Yesterday, FOMC policymakers preferred to keep policy steady and not to go for a hike. This was somewhat expected given the division among policymakers and the meeting concluding just days before the US election.
Let’s first assess the bias in monetary policy statement –
- Improvement in the labor market strengthened, while economic activity picked up from its moderate pace in the first quarter. (Mild Hawkish bias)
- Growth in household spending strong, but business fixed investments soft. (Neutral bias)
- Inflation below committee’s 2 percent long-run objective. Market based measure low but survey based long term measure little changed. (Neutral bias)

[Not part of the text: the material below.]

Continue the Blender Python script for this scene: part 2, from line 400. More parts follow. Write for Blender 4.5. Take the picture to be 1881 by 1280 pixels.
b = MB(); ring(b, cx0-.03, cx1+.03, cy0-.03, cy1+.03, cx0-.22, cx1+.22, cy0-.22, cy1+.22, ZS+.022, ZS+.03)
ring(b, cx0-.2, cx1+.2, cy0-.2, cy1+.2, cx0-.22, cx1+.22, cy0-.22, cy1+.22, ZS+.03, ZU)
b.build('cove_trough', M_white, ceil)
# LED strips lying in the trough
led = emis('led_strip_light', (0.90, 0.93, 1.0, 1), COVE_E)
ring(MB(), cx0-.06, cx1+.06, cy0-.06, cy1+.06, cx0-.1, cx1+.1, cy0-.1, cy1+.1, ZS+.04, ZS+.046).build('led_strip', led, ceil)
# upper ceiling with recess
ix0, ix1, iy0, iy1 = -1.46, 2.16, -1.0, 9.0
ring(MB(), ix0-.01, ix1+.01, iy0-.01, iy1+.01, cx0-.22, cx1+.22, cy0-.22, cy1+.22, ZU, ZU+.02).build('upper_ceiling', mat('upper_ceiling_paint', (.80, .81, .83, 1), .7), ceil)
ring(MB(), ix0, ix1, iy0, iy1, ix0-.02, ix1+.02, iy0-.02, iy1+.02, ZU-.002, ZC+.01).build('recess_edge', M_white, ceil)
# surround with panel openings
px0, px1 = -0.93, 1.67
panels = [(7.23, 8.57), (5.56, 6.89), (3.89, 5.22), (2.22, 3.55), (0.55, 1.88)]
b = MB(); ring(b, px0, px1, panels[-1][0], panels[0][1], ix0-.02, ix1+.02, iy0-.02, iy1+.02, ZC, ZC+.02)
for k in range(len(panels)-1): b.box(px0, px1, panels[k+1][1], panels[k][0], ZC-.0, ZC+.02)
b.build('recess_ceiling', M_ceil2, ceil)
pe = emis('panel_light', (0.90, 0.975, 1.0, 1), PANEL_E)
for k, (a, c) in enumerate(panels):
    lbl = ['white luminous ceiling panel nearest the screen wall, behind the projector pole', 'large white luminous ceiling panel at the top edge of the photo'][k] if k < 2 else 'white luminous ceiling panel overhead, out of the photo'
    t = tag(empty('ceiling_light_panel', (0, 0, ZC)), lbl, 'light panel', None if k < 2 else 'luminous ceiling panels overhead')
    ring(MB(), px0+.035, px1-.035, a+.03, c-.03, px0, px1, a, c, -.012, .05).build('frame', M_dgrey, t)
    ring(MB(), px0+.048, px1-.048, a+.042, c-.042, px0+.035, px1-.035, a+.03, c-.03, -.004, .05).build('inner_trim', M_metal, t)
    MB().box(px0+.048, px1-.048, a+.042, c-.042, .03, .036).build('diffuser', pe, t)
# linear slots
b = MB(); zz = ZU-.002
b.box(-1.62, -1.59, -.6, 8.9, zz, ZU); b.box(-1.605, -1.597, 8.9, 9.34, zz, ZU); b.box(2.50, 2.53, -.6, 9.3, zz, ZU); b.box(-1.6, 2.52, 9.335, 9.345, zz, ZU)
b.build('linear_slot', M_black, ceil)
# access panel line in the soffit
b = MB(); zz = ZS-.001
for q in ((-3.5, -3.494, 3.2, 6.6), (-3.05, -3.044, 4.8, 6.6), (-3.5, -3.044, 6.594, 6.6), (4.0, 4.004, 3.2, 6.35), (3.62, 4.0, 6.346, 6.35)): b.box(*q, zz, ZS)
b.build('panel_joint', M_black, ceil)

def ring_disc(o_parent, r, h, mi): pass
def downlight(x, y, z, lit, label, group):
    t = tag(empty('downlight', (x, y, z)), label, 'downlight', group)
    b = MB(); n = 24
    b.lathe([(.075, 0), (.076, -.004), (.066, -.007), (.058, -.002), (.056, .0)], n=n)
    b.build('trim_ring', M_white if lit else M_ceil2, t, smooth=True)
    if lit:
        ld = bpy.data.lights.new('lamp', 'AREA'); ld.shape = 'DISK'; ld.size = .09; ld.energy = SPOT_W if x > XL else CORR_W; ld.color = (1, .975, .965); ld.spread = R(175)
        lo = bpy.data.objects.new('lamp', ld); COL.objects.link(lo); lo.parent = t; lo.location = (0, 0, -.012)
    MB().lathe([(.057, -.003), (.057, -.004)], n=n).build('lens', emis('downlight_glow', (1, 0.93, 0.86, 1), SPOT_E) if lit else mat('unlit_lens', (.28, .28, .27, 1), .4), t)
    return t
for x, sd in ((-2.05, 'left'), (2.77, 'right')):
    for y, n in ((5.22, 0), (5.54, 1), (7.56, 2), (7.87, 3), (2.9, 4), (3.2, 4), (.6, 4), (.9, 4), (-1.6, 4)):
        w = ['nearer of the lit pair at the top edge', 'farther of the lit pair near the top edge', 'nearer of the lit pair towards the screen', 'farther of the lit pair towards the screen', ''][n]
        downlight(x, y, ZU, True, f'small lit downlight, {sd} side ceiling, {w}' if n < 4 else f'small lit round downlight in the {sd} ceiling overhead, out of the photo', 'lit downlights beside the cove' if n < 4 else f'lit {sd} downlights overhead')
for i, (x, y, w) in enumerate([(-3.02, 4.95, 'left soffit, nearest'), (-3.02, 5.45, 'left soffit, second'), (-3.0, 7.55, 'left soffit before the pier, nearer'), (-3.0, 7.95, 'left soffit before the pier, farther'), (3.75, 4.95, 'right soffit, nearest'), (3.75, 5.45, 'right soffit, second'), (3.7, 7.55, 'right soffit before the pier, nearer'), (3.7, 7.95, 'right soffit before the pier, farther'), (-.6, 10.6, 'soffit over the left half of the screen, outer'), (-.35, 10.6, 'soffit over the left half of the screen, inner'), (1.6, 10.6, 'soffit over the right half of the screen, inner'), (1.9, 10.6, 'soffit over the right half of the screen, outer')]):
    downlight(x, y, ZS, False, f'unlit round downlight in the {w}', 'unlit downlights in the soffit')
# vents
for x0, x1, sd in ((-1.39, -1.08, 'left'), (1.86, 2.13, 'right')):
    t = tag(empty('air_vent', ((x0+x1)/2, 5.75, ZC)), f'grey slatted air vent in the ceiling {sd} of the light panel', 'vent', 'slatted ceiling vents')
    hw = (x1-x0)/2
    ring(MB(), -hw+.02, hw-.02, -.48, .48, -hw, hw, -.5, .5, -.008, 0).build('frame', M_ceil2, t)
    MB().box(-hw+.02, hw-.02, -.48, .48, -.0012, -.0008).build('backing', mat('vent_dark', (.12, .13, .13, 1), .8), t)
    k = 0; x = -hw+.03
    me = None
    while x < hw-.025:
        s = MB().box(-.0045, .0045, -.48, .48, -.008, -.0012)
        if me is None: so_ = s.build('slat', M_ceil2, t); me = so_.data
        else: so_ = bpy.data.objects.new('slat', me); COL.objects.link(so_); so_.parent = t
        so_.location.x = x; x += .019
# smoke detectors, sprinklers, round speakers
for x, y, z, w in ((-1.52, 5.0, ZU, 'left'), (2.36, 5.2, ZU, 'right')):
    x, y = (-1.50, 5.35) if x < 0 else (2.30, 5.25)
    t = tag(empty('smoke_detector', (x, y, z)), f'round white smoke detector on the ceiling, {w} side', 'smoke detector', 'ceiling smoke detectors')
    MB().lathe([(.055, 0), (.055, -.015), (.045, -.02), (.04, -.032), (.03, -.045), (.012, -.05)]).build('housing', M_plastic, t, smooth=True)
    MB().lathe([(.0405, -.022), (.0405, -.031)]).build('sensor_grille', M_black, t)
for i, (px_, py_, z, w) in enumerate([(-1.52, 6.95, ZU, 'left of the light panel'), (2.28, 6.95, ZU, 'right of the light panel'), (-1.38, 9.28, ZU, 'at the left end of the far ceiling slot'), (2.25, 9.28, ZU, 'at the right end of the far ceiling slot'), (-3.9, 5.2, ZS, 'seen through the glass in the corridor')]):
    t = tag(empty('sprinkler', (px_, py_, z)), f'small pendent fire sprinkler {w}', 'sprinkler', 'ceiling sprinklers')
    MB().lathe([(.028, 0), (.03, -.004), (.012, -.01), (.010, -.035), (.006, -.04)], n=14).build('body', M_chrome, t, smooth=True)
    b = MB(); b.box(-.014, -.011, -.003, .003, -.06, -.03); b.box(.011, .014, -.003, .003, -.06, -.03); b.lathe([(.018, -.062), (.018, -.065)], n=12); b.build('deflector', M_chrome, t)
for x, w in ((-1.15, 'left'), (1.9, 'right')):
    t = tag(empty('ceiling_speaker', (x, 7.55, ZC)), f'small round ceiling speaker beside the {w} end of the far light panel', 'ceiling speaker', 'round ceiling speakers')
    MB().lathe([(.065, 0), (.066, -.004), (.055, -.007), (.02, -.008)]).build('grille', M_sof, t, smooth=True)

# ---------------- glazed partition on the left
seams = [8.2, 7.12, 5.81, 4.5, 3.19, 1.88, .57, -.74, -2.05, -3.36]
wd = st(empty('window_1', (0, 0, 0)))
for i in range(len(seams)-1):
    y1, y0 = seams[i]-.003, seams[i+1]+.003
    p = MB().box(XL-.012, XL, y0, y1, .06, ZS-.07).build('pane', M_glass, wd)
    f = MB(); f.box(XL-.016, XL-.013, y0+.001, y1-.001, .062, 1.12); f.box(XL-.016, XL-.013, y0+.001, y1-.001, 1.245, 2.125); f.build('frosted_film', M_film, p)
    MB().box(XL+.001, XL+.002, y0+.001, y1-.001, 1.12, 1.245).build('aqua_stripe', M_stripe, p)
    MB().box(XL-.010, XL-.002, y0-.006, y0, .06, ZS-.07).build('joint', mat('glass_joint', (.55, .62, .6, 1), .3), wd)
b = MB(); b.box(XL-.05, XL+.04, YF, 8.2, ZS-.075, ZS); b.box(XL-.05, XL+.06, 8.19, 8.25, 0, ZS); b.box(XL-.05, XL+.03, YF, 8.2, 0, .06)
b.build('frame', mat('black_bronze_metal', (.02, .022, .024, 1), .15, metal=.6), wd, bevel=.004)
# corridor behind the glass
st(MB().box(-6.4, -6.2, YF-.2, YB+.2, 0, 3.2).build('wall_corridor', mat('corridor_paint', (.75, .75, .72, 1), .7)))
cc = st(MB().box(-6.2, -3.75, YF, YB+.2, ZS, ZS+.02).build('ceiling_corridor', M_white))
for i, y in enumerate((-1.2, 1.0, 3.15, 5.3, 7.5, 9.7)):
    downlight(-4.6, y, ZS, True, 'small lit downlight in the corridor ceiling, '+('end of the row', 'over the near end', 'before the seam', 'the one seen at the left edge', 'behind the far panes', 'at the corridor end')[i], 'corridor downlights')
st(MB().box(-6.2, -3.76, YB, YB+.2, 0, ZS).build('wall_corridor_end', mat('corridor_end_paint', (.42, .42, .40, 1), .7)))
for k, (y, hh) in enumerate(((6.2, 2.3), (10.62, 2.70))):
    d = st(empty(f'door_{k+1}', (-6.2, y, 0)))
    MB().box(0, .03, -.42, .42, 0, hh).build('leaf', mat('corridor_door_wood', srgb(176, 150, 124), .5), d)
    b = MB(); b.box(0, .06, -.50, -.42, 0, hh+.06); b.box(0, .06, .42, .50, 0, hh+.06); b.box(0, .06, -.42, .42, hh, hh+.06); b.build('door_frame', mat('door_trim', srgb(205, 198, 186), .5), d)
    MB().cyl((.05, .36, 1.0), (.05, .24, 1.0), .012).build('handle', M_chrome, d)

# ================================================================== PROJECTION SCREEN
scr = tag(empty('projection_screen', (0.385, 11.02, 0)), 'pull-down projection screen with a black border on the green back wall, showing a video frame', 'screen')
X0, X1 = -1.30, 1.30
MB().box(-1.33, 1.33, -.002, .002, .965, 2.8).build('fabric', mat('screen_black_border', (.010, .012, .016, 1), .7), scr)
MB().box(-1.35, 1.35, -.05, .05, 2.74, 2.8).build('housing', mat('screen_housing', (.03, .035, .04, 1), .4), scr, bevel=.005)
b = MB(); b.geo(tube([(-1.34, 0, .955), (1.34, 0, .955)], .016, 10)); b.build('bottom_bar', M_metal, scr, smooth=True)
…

- FOMC expects inflation to remain low in the near-term but will reach 2 percent objective over the medium term as economic activity improves and labor market strengthens. Near term risks balanced.(Neutral bias)
- FED is closely monitoring the global economic and financial activity, domestic and international developments as well as inflation closely to decide on its next move. (Neutral bias)
- The Committee expects that economic conditions will evolve in a manner that will warrant only gradual increases in the federal funds rate. (Neutral bias)
The statement is almost same as last month’s, except for very few minor tweaks. Hence what really is important to see is the division of the board.
Last time three policymakers, Esther George of Kansas City Fed, Loretta Mester of Cleveland Fed and Eric Rosengren of Boston Fed voted in favor of an immediate hike. But in this meeting, Mr. Rosengren dropped his call for an immediate hike.
It’s likely that the Fed would hike rate in its December meeting, however, we expect the FOMC to remain divided even then. The dollar has weakened post-FOMC. The dollar index is currently trading at 97.2, down 0.16 percent today.